J.F.: I’ve hung a couple of doors, and let me tell you, the liquor I’ve gone through….
Hanging doors causes many problems. I suppose the alignment along all three axes would be the sticking point.
***
Web logs are at their heart journals made public. There’s a dual dilemma inherent in maintaining this, my online journal. First, since anyone can read it, I censor myself more than normal. Over the long haul, this works to everyone’s advantage, as it keeps this from devolving into a meandering whinefest doused in angst and first impressions. Since I can’t fall back on everyone’s favorite fallback, it forces me to dip into the creative au jus (which when translates means “with juice.” Therefore, I should have just typed “creative jus,” but not only does that smack of pedantry, no one would actually get the reference. The upshot is that, yes, I am a French Dip for taking you through all this.). The second problem is that I cannot reliably monitor the readers. Each post has to strain through an elaborate meshwork detailing personal and personnel conflicts. Even so, I’ve probably missed a few such conflicts, resulting in people reading things that they may not necessarily want to. Note that the first constraint is more rigid than the second.
Why did I type that? Because I’m mired in Finals Mode (FM) and most of what I intended to write would have read like a wartime refugee’s memoirs, except without any redeeming qualities. Times like this, periods of high stress and unwavering scheduling focus, tend to lead me along a very narrow path, a dark, twisted path, full of overgrown briars and broken bottles under children’s feet, bodies strewn across the dead end street. But I won’t heed that battle call, it puts my back up, puts my back up against the wall. (Thank you U2 for letting me coopt your anthem for my simple and unworthy needs.) I’ve said what I’ve needed to about the Peace Corps, law school, writing, solitude, finals, misapprehension, misunderstanding, uncertain futures, ticking clocks. We’ll come back to all that later, but not now. Not now. There’s news to be announced across the digital divide.
Last Thursday, at Niagara Falls (Canadian faction), V.V. crossed up S.P. V.V. crossed up S.P. so bad S.P.’s ankle broke like a twig. S.P. then fell to one knee and proposed to V.V. (There may or may not also have been the proposition of getting an evening meal. Though romantic, these are also voracious people, capable of consuming several times their bodyweight in biomass). It was a watershed moment, in many senses of the word. They were next to one of the most spectacular waterfalls in the world. V.V. shed many tears, partly overwhelmed by the moment, partly because her ring still had a peanut from the Crackerjack box attached to the cubic zirconium. And, it was a watershed turning point. A crystal moment in time, constituting an actual Memory, not one of the pedestrian, “Ah, I had waffles for breakfast,” but rather, the special “Ah, I got engaged” moments. Initial conflicting reports had S.P. flung over the falls, V.V. flung over the falls, S.P. and V.V. plunging over the falls locked in a deathmatch, and LSD altering your perception. However, enough information trickled in, confirming V.V.’s assent to the contractual offer to marry.

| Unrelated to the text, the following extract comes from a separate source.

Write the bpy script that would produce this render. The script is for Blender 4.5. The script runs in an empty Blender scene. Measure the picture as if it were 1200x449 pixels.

For those of you accusing me of insensitivity, what with my making jokes about it, let me assure you that I have earned the right to make light of the situation. I’ve seen S.P. and V.V. at less than their best, and tried to help them. Now that those times are mere memories (like waffles!), now we can laugh with joy, even if some chuckling is irreverent. Besides, there are only two people that know exactly how it went, and the rest of us are forced to imagine and fill in the details. However, if you want a serious version, perhaps the best way to state it is the simplest. S.P. proposed marriage to V.V. and V.V. accepted.
Congratulations go out to S.P. and V.V. on their engagement!
To go full circle, I’ve been offered the opportunity to speak at their wedding, and after the initial fright at the thought of public speaking, I humbly accept. Now, rather than typing out my thoughts to the public, I get the chance to speak words that I should censor (“F*ck yeah! It’s f*cking great to be here! F*ck!”) to an audience I cannot select. Woo I feel sick.